We can do more to make Austin affordable by moving aggressively to address traffic congestion. The Texas Transportation Institute says the average Austin commuter pays an extra $1,159 a year because of traffic congestion, not to mention how much time you lose with your family. If we reduce traffic congestion and give you cheaper transportation options, we save you a lot more than we can by cutting your taxes, which is why we need to approve the $720 Million “Go Big” transportation bond this November.

We can do more to make Austin affordable by mitigating demand that’s driving up housing prices, which is why the Neighborhood Housing and Community Development’s draft plan calls for building more than 75,000 housing units over the next decade. Your Council is putting millions of dollars into fixing the permitting process (which takes too long and costs too much) and a new land development code to enable greater housing supply, especially geographically dispersed affordable housing and mixed income housing opportunities.

We can do more to make Austin affordable by helping you with housing, which is why we’re capturing much of the increased downtown property tax revenue and directing it into our Affordable Housing Trust Fund. In this budget we increased the transfers into the Housing Trust Fund by a million dollars, plus another million to improve substandard housing, and we have created a fund to help relocate tenants displaced by new development.

We can do more to make Austin affordable by helping you make more money. That’s why I’m proud the White House recognized the work we’re doing with colleges, universities and local employers to match local youth, women, African-Americans and Latinos with training programs that will get them into high-growth IT occupations. In this budget, we also boosted spending for workforce training, as well as child care programs so parents can take advantage of it. We’ve got a lot of good jobs in this town, and a lot of good people who need them. We need to do more here.

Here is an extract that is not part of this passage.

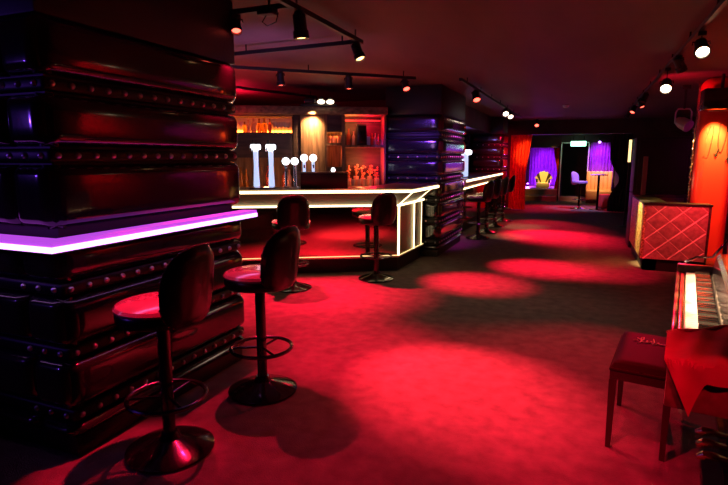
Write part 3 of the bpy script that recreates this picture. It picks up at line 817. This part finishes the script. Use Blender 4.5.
curtain('curtain', 'purple curtain behind the gold sofa in the end room', .34, 1.15, 20.9, .1, 2.14, 8, .04, M['curtpurple'])
curtain('curtain', 'dark tied-back drape right of the sofa in the end room', .78, 1.35, 17.0, .02, 2.28, 6, .05, M['curtblack'],
        lambda v: (.80+.30*math.exp(-((v-.42)/.16)**2)+.10*max(0, .42-v), 1.36))
# fan chair on the stage
t = thing('fan_chair', 'gold fan-backed chair with dark stripes on the alcove stage', 'chair', (-1.3, 22.0, .43))
MB().box(-1.55, -1.05, 21.75, 22.15, .43, .62, .03).build('seat', M['throne'], t, True)
for k in range(7):
    a0 = math.radians(150-120*k/7); a1 = math.radians(150-120*(k+1)/7)
    r = .52+.06*math.sin(PI*(k+.5)/7)
    cx, cz = -1.30, .55
    pts = [(cx+.13*math.cos(a0), cz+.02), (cx+.13*math.cos(a1), cz+.02), (cx+r*math.cos(a1)*.72, cz+r*math.sin(a1)*.86), (cx+r*math.cos((a0+a1)/2)*.76, cz+r*math.sin((a0+a1)/2)*.9), (cx+r*math.cos(a0)*.72, cz+r*math.sin(a0)*.86)]
    b = bmesh.new()
    f0 = [b.verts.new((x, 22.1, z)) for x, z in pts]; f1 = [b.verts.new((x, 22.2, z)) for x, z in pts]
    b.faces.new(f0); b.faces.new(f1[::-1])
    for i in range(5): b.faces.new((f0[i], f1[i], f1[(i+1) % 5], f0[(i+1) % 5]))
    bmesh.ops.recalc_face_normals(b, faces=b.faces[:])
    w = MB(); w.merge(b); w.build('back_panel', M['throne'] if k % 2 == 0 or k == 3 else M['thronedark'], t, True, smooth=False)
for sx in (-1.58, -1.10): MB().box(sx, sx+.08, 21.75, 22.1, .62, .76, .02).build('armrest', M['thronedark'], t, True)
for i, (x, lab) in enumerate(((-1.93, 'left violet uplight beside the fan chair'), (-.80, 'right violet uplight beside the fan chair'))):
    t = thing('uplight', lab, 'light', (x, 22.6, .43), 0, 'violet uplights')
    MB().lathe([(0, 0), (.05, 0), (.06, .1), (0, .1)], n=14).build('housing', M['black'], t)
    MB().lathe([(0, .1), (.05, .1), (.03, .12), (0, .122)], n=14).build('lens', M['purplelens'], t)
MB().box(-2.02, -.72, 20.385, 20.40, .17, .195).build('trim_9', M['paleframe'], kind='structure')
MB().box(-2.02, -.72, 20.985, 21.0, .39, .43).build('trim_10', M['paleframe'], kind='structure')
MB().box(-.72, -.64, 21.2, 24.5, 0, CZ).build('trim_11', M['wall'], kind='structure')  # unseen side wall added to keep violet alcove light out of the doorway
MB().box(.30, .38, 21.2, 24.5, 0, CZ).build('trim_12', M['wall'], kind='structure')
# doorway frame
w = MB().box(-.67, -.63, 20.9, 21.0, 0, 2.16).box(.27, .31, 20.9, 21.0, 0, 2.16).box(-.67, .31, 20.9, 21.0, 2.12, 2.16); w.build('door_1', M['paleframe'], kind='structure')
t = thing('exit_sign', 'green-white glowing exit sign hung over the dark doorway', 'sign', (-.08, 20.4, 2.0))
MB().box(-.34, .18, 20.36, 20.44, 2.0, 2.18, .02).build('light_panel', M['greenglow'], t, True)
for x in (-.25, .1): MB().cyl((x, 20.4, 2.17), (x, 20.4, CZ), .01, n=8).build('hanger', M['darkmetal'], t, True)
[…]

We need to move tens of thousands of Austinites out of poverty and into middle-class jobs, which is why, with the able guidance of Workforce Solutions, Travis County Judge Sarah Eckhardt and I are leading a community workforce strategic planning effort with stakeholders in an unprecedented way.

We can do more to make Austin affordable by recognizing that our challenges are huge opportunities, whether we’re talking about the crisis in the local music industry or the historical inequities in the eastern crescent. Inherent in these challenges is the possibility of transformative change — as well as a more equitable prosperity.

These are just some of the ways that we can do so much more than just bend the cost curves on taxes and fees. We all agree that we have an affordability crisis. To make Austin more affordable, we need to focus on what matters most. We can do more for you if we focus on what’s costing you dollars and not pennies. That just makes more sense.